Fatalement, les pays producteurs sont les plus durement touchés par la baisse des cours. Et ce d'autant plus que, pour la majeure partie d'entre eux, le pétrole représente une part très importante des exportations. Les plus riches d'entre eux, comme l'Arabie Saoudite ou les Emirats Arabes Unis, ont suffisamment de fonds pour compenser. Mais pour d'autres, comme le Venezuela, les conséquences se font immédiatement sentir. Dans ce pays sud-américain, le PIB a reculé de 5,7% en 2015, selon la Banque centrale. Et ces difficultés économiques peuvent avoir des conséquences sociales et politiques directes.

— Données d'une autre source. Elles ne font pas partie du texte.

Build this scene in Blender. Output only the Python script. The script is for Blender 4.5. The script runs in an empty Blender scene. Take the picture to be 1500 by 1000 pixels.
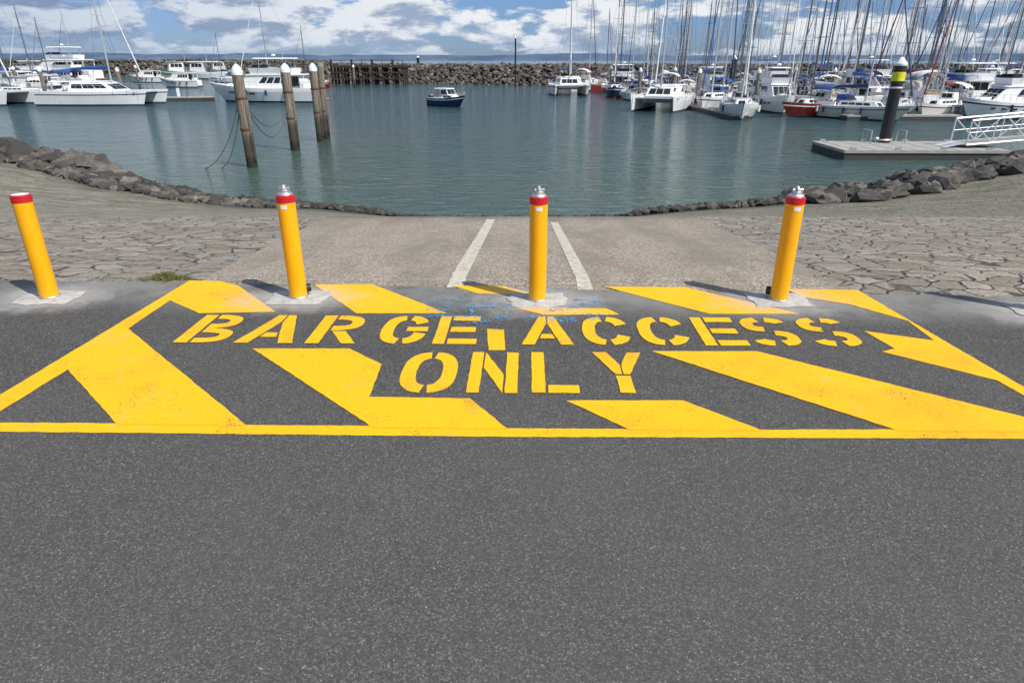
import bpy, math, random, bmesh
from mathutils import Vector, Matrix, noise
random.seed(7)
R=math.radians
scene=bpy.context.scene
# ------------------------------------------------------------------ survey helpers
PITCH=R(23.33); CP,SP=math.cos(PITCH),math.sin(PITCH)
CAMH=1.7; FPX=955.0; WZ=-2.8
def g(x,y,z=0.0):
    "photogrammetry: image measurement -> world position on the level plane z"
    u=(x-750)/FPX; v=(500-y)/FPX
    dy=CP+v*SP; dz=-SP+v*CP
    t=(z-CAMH)/dz
    return (u*t,dy*t,z)
# ------------------------------------------------------------------ node helpers
def newmat(name):
    m=bpy.data.materials.new(name); m.use_nodes=True
    nt=m.node_tree; nt.nodes.clear()
    o=nt.nodes.new('ShaderNodeOutputMaterial'); b=nt.nodes.new('ShaderNodeBsdfPrincipled')
    nt.links.new(b.outputs[0],o.inputs[0])
    return m,nt,b
class N:
    def __init__(s,nt): s.nt=nt
    def n(s,t,**k):
        nd=s.nt.nodes.new(t)
        for a,b in k.items(): setattr(nd,a,b)
        return nd
    def set(s,sock,val):
        if isinstance(val,bpy.types.NodeSocket): s.nt.links.new(val,sock)
        else: sock.default_value=val
    def pos(s): return s.n('ShaderNodeNewGeometry').outputs['Position']
    def obj(s): return s.n('ShaderNodeTexCoord').outputs['Object']
    def mapping(s,vec,scale=(1,1,1),rot=(0,0,0),loc=(0,0,0)):
        m=s.n('ShaderNodeMapping'); s.set(m.inputs['Vector'],vec); m.inputs['Scale'].default_value=scale
        m.inputs['Rotation'].default_value=rot; m.inputs['Location'].default_value=loc; return m.outputs[0]
    def noise(s,vec,scale,detail=4,rough=.5,dist=0,col=False):
        m=s.n('ShaderNodeTexNoise'); s.set(m.inputs['Vector'],vec); m.inputs['Scale'].default_value=scale
        m.inputs['Detail'].default_value=detail; m.inputs['Roughness'].default_value=rough; m.inputs['Distortion'].default_value=dist
        return m.outputs['Color' if col else 'Fac']
    def vor(s,vec,scale,feature='F1',out='Color',rnd=1):
        m=s.n('ShaderNodeTexVoronoi',feature=feature); s.set(m.inputs['Vector'],vec); m.inputs['Scale'].default_value=scale
        m.inputs['Randomness'].default_value=rnd
        return m.outputs[out]
    def math(s,op,a,b=0.0,c=None,clamp=False):
        m=s.n('ShaderNodeMath',operation=op,use_clamp=clamp); s.set(m.inputs[0],a); s.set(m.inputs[1],b)
        if c is not None: s.set(m.inputs[2],c)
        return m.outputs[0]
    def mr(s,v,a,b,c=0.0,d=1.0,smooth=True):
        m=s.n('ShaderNodeMapRange'); m.interpolation_type='SMOOTHSTEP' if smooth else 'LINEAR'
        s.set(m.inputs[0],v); m.inputs[1].default_value=a; m.inputs[2].default_value=b; m.inputs[3].default_value=c; m.inputs[4].default_value=d
        return m.outputs[0]
    def mix(s,f,a,b,blend='MIX'):
        m=s.n('ShaderNodeMix',data_type='RGBA',blend_type=blend)
        s.set(m.inputs[0],f); 
        for i,v in ((6,a),(7,b)):
            if not isinstance(v,bpy.types.NodeSocket) and len(v)==3: v=(*v,1)
            s.set(m.inputs[i],v)
        return m.outputs[2]
    def ramp(s,f,stops):
        m=s.n('ShaderNodeValToRGB'); s.set(m.inputs[0],f); cr=m.color_ramp
        while len(cr.elements)<len(stops): cr.elements.new(.5)
        for e,(p,c) in zip(cr.elements,stops):
            e.position=p; e.color=(*c,1) if len(c)==3 else c
        return m.outputs[0]
    def sep(s,v):
        m=s.n('ShaderNodeSeparateXYZ'); s.set(m.inputs[0],v); return m.outputs
    def comb(s,x,y,z):
        m=s.n('ShaderNodeCombineXYZ'); s.set(m.inputs[0],x); s.set(m.inputs[1],y); s.set(m.inputs[2],z); return m.outputs[0]
    def vmath(s,op,a,b):
        m=s.n('ShaderNodeVectorMath',operation=op); s.set(m.inputs[0],a); s.set(m.inputs[1],b); return m.outputs[1 if op in('DISTANCE','LENGTH') else 0]
    def bump(s,h,strength,dist=.01,normal=None):
        m=s.n('ShaderNodeBump'); s.set(m.inputs['Height'],h); m.inputs['Strength'].default_value=strength; m.inputs['Distance'].default_value=dist
        if normal: s.set(m.inputs['Normal'],normal)
        return m.outputs[0]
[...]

Même pour les pays importateurs, la baisse des cours du pétrole n'a pas que des avantages. Tout d'abord, cela rogne sur les exportations vers les pays producteurs, moins enclins à la dépense. Mais cela menace aussi de tirer les prix vers le bas ce qui, en situation de faible inflation, laisse planer le risque de déflation. Or, c'est exactement le problème que connaît la zone euro. L'inflation y est déjà très faible, ce qui prive les Etats de certaines rentrées fiscales. Une déflation serait autrement plus problématique, puisqu'elle entraînerait un report des achats des ménages, de nouvelles baisses de prix, donc des difficultés pour les entreprises qui seraient obligées de baisser les salaires ou de licencier.

Enfin, la baisse des prix du pétrole est une mauvaise nouvelle pour l'environnement, puisqu'elle décourage les pouvoirs publics, les entreprises et les ménages d'investir dans des énergies plus vertes. Par ricochet, cela peut nuire à l'économie, en plombant les investissements et la consommation dans le secteur du renouvelable. Ainsi, l'intérêt d'acheter une voiture moins gourmande en essence n'est plus aussi évident lorsque le prix à la pompe est très bas.

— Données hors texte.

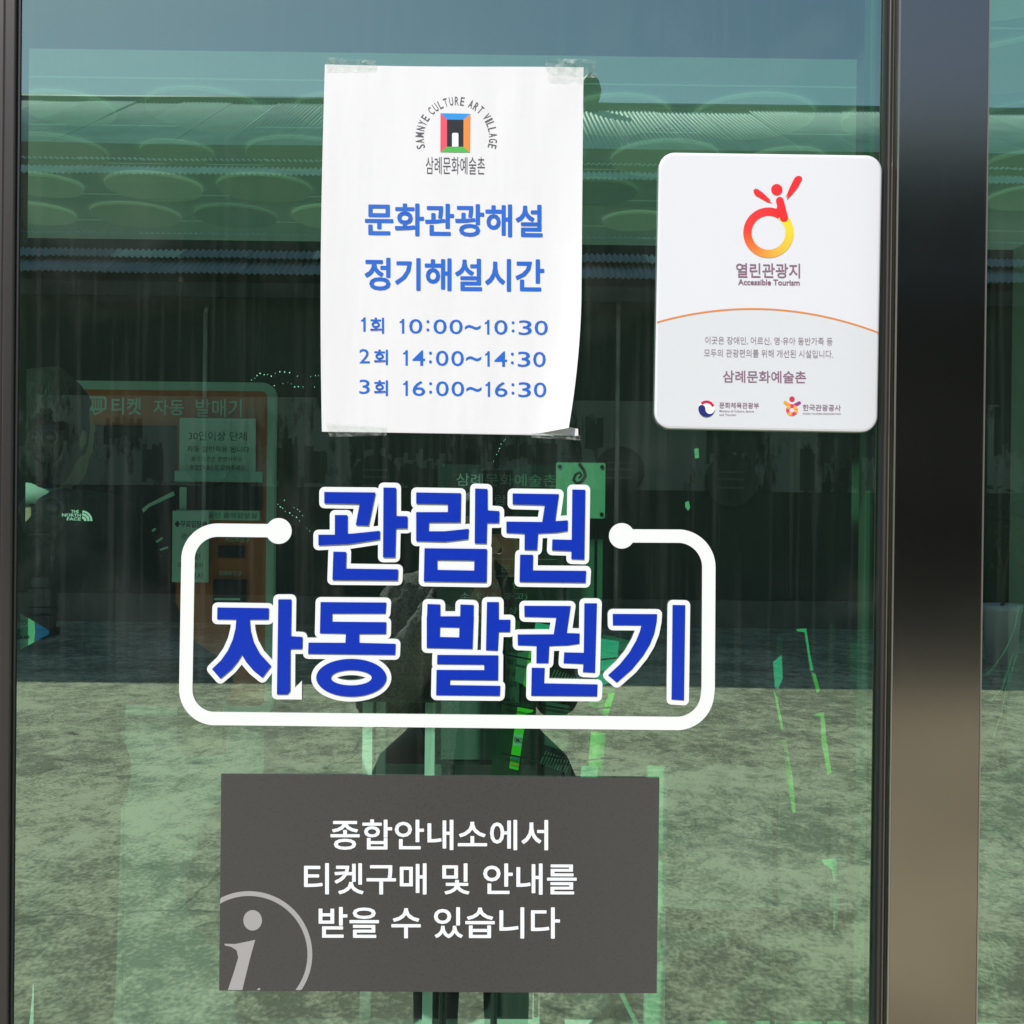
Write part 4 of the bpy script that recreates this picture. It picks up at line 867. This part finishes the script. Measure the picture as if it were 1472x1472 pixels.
def person(base, h, yaw, label, J, skin, cloth, hairlen):
    """J: joint overrides in the person's own frame (x right as seen from behind, y = facing, z up), metres for h=1.70"""
    k = h / 1.70; t = thing('person', base, label, 'person'); Rz = Matrix.Rotation(yaw, 3, 'Z'); b = Vector(base)
    W = lambda p: b + Rz @ (Vector(p) * k)
    hd = Vector(J.get('head', (0, .02, 1.585)))
    body = MB()
    body.ball(W(hd), tuple(Vector((.074, .092, .108)) * k), 20, rot=Rz)
    body.ball(W(hd + Vector((0, .022, -.062))), tuple(Vector((.052, .062, .055)) * k), 16, rot=Rz)
    rcone(body, W(hd + Vector((0, .092, -.005))), W(hd + Vector((0, .108, -.032))), .010 * k, .014 * k, 8)
    for s in (-1, 1):
        body.ball(W(hd + Vector((s * .077, -.005, -.012))), tuple(Vector((.009, .015, .026)) * k), 10, rot=Rz)
        body.ball(W(hd + Vector((s * .03, .083, .012))), .012 * k, 8)
    body.ball(W(hd + Vector((0, .092, -.058))), tuple(Vector((.024, .010, .008)) * k), 8, rot=Rz)
    rcone(body, W(hd + Vector((0, -.012, -.07))), W((0, -.01, 1.41)), .056 * k, .062 * k)
    rcone(body, W((0, 0, 1.36)), W((0, 0, 1.18)), .12 * k, .125 * k); rcone(body, W((0, 0, 1.18)), W((0, 0, .93)), .115 * k, .14 * k)
    jk = MB(); fat = cloth.get('fat', .025)
    jk.ball(W((0, -.005, 1.27)), tuple(Vector((.185 + fat, .115 + fat, .17)) * k), 20, rot=Rz); jk.ball(W((0, 0, 1.05)), tuple(Vector((.165 + fat, .12 + fat, .20)) * k), 20, rot=Rz)
    jk.ball(W((0, 0, .90)), tuple(Vector((.178 + fat, .125 + fat, .16)) * k), 20, rot=Rz)
    for s, n_ in ((-1, 'L'), (1, 'R')):
        sh_ = Vector((s * .175, 0, 1.375)); el = Vector(J.get('el' + n_, (s * .25, 0, 1.09))); wr = Vector(J.get('wr' + n_, (s * .27, .08, .85)))
        rcone(body, W(sh_), W(el), .048 * k, .04 * k); rcone(body, W(el), W(wr), .04 * k, .027 * k)
        rcone(jk, W(sh_), W(el), (.055 + fat) * k, (.048 + fat) * k); e2 = el + (wr - el) * .93; rcone(jk, W(el), W(e2), (.048 + fat) * k, (.034 + fat * .8) * k)
        rcone(jk, W(sh_), W((0, 0, 1.40)), (.055 + fat) * k, (.065 + fat * .5) * k)
        dv = Rz @ (Vector(J.get('hd' + n_, tuple(wr - el)))); hand(body, W(wr), dv, Rz @ Vector(J.get('pn' + n_, (-s, .3, 0))), s, J.get('curl', .4), k)
    tr = MB(); shs = MB()
    for s in (-1, 1):
        hp, kn, an = Vector((s * .09, 0, .90)), Vector((s * .10, .02, .49)), Vector((s * .105, -.01, .09))
        rcone(body, W(hp), W(kn), .085 * k, .055 * k); rcone(body, W(kn), W(an), .055 * k, .036 * k)
        rcone(body, W(an), W(an + Vector((0, .13, -.05))), .035 * k, .03 * k)
        rcone(tr, W(hp), W(kn), .105 * k, .078 * k); rcone(tr, W(kn), W(an + Vector((0, 0, .0))), .078 * k, .066 * k)
        rcone(shs, W(an + Vector((0, -.04, -.045))), W(an + Vector((0, .15, -.052))), .044 * k, .036 * k); rcone(shs, W(an + Vector((0, -.01, 0))), W(an + Vector((0, 0, -.04))), .045 * k, .045 * k)
    tr.ball(W((0, 0, .93)), tuple(Vector((.17, .125, .12)) * k), 16, rot=Rz)
    fused('body', body, skin, t, .008); fused('trousers', tr, cloth['trousers'], t, .014); fused('shoes', shs, cloth['shoes'], t, .01)
    fused('jacket', jk, cloth['jacket'], t, .012, disp=cloth.get('fur', .012))
    hr = MB()
    hr.ball(W(hd + Vector((0, -.014, .018))), tuple(Vector((.086, .100, .112)) * k), 20, rot=Rz); hr.ball(W(hd + Vector((0, -.042, -.035))), tuple(Vector((.082, .068, .098)) * k), 16, rot=Rz)
    if hairlen:
        for s in (-1, 0, 1): rcone(hr, W(hd + Vector((s * .055, -.05, -.02))), W(hd + Vector((s * .07, -.05 - .01 * (s == 0), -hairlen))), .04 * k, .03 * k)
    # keep the face clear: push hair points in front of the face back
    hc = W(hd)
    fv = Rz @ Vector((0, 1, 0))
    for i, v in enumerate(hr.v):
        q = Vector(v) - hc; fd = q.dot(fv)
        if fd > .035 * k and q.z < .055 * k: q -= fv * (fd - .03 * k); hr.v[i] = tuple(hc + q)
    fused('hair', hr, cloth['hair'], t, .008, disp=.010)
    return t, W, k

SKIN = mat('skin', (0.42, 0.25, 0.17), .5); HAIR = mat('black_hair', (0.016, 0.014, 0.010), .6, noise=.6, scale=220, stretch=(1, 1, .15), bump=.5, spec=.25)
VP = Plane(45, 721, 0.96); vb = VP(45, 721)
t, W, k = person((vb.x, .96, .021), 1.74, R(-18), 'person in dark and teal jacket with a chest-high white logo, standing at the ticket machine', dict(
    head=(.03, .02, 1.585), elR=(.265, .03, 1.13), wrR=(.25, .24, 1.06), elL=(-.24, .06, 1.10), wrL=(-.16, .28, 1.10), curl=.5), SKIN,
    dict(jacket=mat('black_shell_fabric', (0.004, 0.005, 0.006), .85, spec=.12), trousers=mat('black_trousers', (0.012, .012, .014), .8), shoes=mat('dark_shoes', (.02, .02, .02), .5), hair=HAIR, fat=.034), 0)
# teal yoke, pale collar, logo on the right shoulder blade
yk = MB(); YP = Plane(60, 740, .78)
Rz = Matrix.Rotation(R(-18), 3, 'Z')
yk.ball(W((-.035, -.022, 1.255)), tuple(Vector((.165, .155, .115)) * k), 28, rot=Rz)
fused('yoke', yk, mat('teal_fabric', (0.02, 0.055, 0.16), .85, spec=.1), t, .012, disp=.002)
cb = MB(); cb.tube([W((0, -.012, 1.435)), W((0, -.008, 1.475))], [.088 * k, .076 * k], 26); cb.build('collar', mat('pale_collar', (.55, .60, .58), .7), t, True)
LG = Plane(45, 721, .765); lx = lambda px, py, dy=0: LG(px, py, dy)
m_lg = mat('reflective_logo', (.80, .84, .82), .5)
mb = MB()
for s, bx in (('THE', (102, 732.5, 113, 736.5)), ('NORTH', (89, 737.5, 116, 742)), ('FACE', (96, 743, 116, 747.5))): write(mb, s, bx, lx, 0, .03, slope=0)
for r0_, r1_ in ((3.2, 6.6), (7.8, 11), (12.2, 15)): slab(mb, ring(117.5, 748, r1_, r0_, 10, a0=0, a1=88), lx, 0, .0008)
mb.build('logo', m_lg, t)

CG = mat('grey_fluffy_knit', (0.26, 0.25, 0.24), .95, noise=.45, scale=160, bump=1.0)
BK = mat('black_wool', (0.012, 0.012, 0.014), .95)
pb = Vector((-.075, -1.60, 0.004))
t, W, k = person(tuple(pb), 1.53, 0, 'person with grey fluffy sleeve and long black skirt photographing the door, reflected in its centre', dict(
    head=(0, .02, 1.575), elR=(.235, .12, 1.13), wrR=(.12, .27, 1.47), elL=(-.235, .12, 1.13), wrL=(-.03, .27, 1.47), hdR=(-.2, .1, 1), hdL=(.2, .1, 1), pnR=(-.8, .6, 0), pnL=(.8, .6, 0), curl=.45), SKIN,
    dict(jacket=BK, trousers=BK, shoes=mat('dark_shoes', (0, 0, 0)), hair=mat('brown_hair', (.018, .012, .009), .75), fat=.02, fur=.012), .16)
# trim the fluffy jacket below the waist with a flared black skirt
sk = MB(); prof = [(1.08, .15, .13), (1.0, .20, .15), (.93, .275, .19), (.84, .315, .22), (.70, .33, .24), (.5, .31, .25), (.40, .30, .25)]
n_ = 48; vs = []
for z, rx, ry in prof:
    for i in range(n_):
        a = 2 * math.pi * i / n_; f_ = 1 + .035 * math.sin(a * 9) * (1.1 - z); vs.append(W((rx * f_ * math.cos(a), ry * f_ * math.sin(a), z)))
sk.mesh(vs, [(j * n_ + i, j * n_ + (i + 1) % n_, (j + 1) * n_ + (i + 1) % n_, (j + 1) * n_ + i) for j in range(len(prof) - 1) for i in range(n_)]); sk.build('skirt', BK, t, True)
slv = MB()
for a_, b_, ra_, rb_ in (((-.10, .0, 1.40), (-.185, .0, 1.37), .085, .095), ((-.185, .0, 1.37), (-.245, .12, 1.12), .095, .090), ((-.245, .12, 1.12), (-.07, .24, 1.40), .085, .055)): rcone(slv, W(a_), W(b_), ra_ * k, rb_ * k)
fused('fluffy_sleeve', slv, CG, t, .008, disp=.018)
scf = MB()
scf.tube([W((-.10, .08, 1.42)), W((-.06, .16, 1.25)), W((-.075, .20, 1.05)), W((-.085, .27, .80)), W((-.10, .31, .62))], [.035, .035, .032, .028, .024], 10)
scf.tube([W((-.085, .20, 1.0)), W((-.115, .26, .80)), W((-.135, .30, .58))], [.022, .02, .014], 8); fused('scarf', scf, CG, t, .008, disp=.01)
mb = MB(); hp_ = W((.045, .285, 1.5)); mb.box((-.055, -1.262, 1.435), (.018, -1.254, 1.585), bev=.0035)
tag(mb.build('smartphone', mat('dark_phone', (.02, .02, .022), .2)), 'dark smartphone held up by the reflected person', 'phone')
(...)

  • Les cours pourraient-ils remonter ?

Cette semaine, un léger frémissement des prix du pétrole s'est fait sentir après des informations sur un accord entre la Russie et l'Arabie Saoudite qui auraient décidé de geler leur production. Et les pays producteurs ont prévu de se rencontrer dimanche, au Qatar, pour décider de mesures à prendre. Selon Terra Nova, "le rééquilibrage de l'offre à court terme devrait surtout provenir de la diminution de la production non-conventionnelle", c'est-à-dire du pétrole de schiste. Son exploitation coûte en effet trop cher pour être rentable lorsque les cours sont très bas.

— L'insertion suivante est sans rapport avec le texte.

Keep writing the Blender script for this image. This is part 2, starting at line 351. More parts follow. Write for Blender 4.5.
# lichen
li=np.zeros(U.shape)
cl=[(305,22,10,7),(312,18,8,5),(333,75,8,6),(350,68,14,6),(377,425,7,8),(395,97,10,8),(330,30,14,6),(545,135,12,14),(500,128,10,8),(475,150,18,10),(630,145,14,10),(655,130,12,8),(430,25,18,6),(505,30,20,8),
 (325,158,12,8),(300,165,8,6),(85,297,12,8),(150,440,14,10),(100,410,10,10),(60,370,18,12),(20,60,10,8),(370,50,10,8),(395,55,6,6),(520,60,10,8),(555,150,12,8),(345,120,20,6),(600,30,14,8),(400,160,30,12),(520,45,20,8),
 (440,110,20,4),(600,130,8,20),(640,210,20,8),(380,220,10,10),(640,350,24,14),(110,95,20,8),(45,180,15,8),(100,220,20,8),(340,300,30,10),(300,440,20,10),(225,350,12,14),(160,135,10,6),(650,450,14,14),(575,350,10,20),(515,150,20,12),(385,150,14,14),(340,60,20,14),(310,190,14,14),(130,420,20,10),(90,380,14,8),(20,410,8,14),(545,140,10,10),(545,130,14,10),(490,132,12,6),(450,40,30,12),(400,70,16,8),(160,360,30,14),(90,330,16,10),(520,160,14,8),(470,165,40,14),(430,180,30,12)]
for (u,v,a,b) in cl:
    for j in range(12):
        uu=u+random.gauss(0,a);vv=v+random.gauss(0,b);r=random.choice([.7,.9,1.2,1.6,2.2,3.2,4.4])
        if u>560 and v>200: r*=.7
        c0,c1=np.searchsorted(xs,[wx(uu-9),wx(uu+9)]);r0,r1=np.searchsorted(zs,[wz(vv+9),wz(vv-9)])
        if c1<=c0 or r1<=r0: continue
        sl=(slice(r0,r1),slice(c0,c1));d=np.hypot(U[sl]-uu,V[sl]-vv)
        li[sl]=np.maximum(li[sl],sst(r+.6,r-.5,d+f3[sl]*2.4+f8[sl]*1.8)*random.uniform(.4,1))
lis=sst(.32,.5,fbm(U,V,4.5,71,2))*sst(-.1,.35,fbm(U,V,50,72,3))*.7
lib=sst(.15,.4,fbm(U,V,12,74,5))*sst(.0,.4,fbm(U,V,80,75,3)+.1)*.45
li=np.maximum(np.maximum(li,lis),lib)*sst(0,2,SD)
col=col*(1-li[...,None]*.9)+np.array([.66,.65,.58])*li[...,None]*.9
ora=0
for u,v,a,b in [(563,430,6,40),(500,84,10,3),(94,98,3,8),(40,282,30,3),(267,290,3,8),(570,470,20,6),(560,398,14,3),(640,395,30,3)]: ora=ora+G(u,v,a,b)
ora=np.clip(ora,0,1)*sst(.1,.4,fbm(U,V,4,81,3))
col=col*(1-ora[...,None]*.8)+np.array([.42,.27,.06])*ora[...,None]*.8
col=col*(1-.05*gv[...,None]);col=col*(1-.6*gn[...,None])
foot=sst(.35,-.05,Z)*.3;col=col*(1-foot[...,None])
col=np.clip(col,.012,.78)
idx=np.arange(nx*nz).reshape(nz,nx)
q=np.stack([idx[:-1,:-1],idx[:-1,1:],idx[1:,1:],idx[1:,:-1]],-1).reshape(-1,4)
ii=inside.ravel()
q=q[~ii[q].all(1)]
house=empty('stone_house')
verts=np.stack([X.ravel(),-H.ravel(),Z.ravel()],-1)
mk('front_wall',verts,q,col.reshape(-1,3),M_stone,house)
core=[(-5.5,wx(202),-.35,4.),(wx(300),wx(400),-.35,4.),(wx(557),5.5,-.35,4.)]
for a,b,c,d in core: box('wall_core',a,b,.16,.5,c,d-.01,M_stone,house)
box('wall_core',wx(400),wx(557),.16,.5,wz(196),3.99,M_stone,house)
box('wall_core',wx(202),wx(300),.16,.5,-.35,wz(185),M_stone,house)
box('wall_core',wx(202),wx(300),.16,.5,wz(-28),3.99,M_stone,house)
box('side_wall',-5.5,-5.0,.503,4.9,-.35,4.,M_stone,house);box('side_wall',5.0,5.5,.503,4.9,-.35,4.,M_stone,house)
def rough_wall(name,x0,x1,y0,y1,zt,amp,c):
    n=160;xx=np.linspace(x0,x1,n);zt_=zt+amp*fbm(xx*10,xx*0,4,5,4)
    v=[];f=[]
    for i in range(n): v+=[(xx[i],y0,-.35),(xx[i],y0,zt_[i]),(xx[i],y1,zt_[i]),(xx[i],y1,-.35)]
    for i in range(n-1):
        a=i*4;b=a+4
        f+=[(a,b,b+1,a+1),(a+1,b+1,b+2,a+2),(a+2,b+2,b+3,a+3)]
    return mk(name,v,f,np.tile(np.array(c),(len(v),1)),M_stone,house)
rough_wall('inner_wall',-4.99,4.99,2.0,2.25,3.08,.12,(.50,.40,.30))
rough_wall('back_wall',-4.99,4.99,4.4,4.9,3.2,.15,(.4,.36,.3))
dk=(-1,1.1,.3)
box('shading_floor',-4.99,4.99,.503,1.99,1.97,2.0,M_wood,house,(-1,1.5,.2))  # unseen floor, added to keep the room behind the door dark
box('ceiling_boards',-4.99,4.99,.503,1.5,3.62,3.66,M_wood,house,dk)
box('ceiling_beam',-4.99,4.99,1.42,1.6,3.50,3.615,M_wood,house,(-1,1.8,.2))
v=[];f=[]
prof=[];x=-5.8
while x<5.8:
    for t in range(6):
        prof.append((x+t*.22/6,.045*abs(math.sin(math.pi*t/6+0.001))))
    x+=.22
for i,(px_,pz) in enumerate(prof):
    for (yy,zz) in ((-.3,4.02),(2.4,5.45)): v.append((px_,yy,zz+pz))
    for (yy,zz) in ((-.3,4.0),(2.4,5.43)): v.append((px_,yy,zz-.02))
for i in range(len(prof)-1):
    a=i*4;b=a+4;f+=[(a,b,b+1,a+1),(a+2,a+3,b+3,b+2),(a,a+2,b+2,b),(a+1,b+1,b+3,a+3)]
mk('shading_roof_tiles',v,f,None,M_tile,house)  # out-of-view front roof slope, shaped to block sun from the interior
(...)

Mais d'autres signes font plutôt s'éloigner la perspective d'une hausse des cours. Mercredi, l'Organisation des pays exportateurs de pétrole (Opep) a publié une note mensuelle dans laquelle elle rappelle que "la surabondance d'offre persiste et les stocks restent élevés". Non seulement l'essoufflement économique de l'Amérique latine pourrait tasser la demande, mais l'arrivée de l'Iran parmi les pays exportateurs va encore accroître l'offre. En effet, les exportations d'hydrocarbures de ce pays étaient jusqu'ici limitées par l'embargo en vigueur contre Téhéran. Le réchauffement des relations diplomatiques avec l'Occident qui s'est produit en janvier dernier a fait sauter cette barrière.

Quand bien même les pays producteurs parviendraient à s'accorder, dimanche, sur un gel de la production, cela pourrait donc ne pas suffire. Et même cette hypothèse semblait s'éloigner mercredi. Interrogé par un quotidien national sur l'intention du royaume de couper le robinet, le ministre saoudien du pétrole, Ali al-Nouaïmi, l'a exclu. "Oubliez ! Les prix du brut son volatils. Ils sont parfois en baisse et parfois en hausse." Et l'Arabie Saoudite n'a apparemment pas l'intention de les aider à remonter.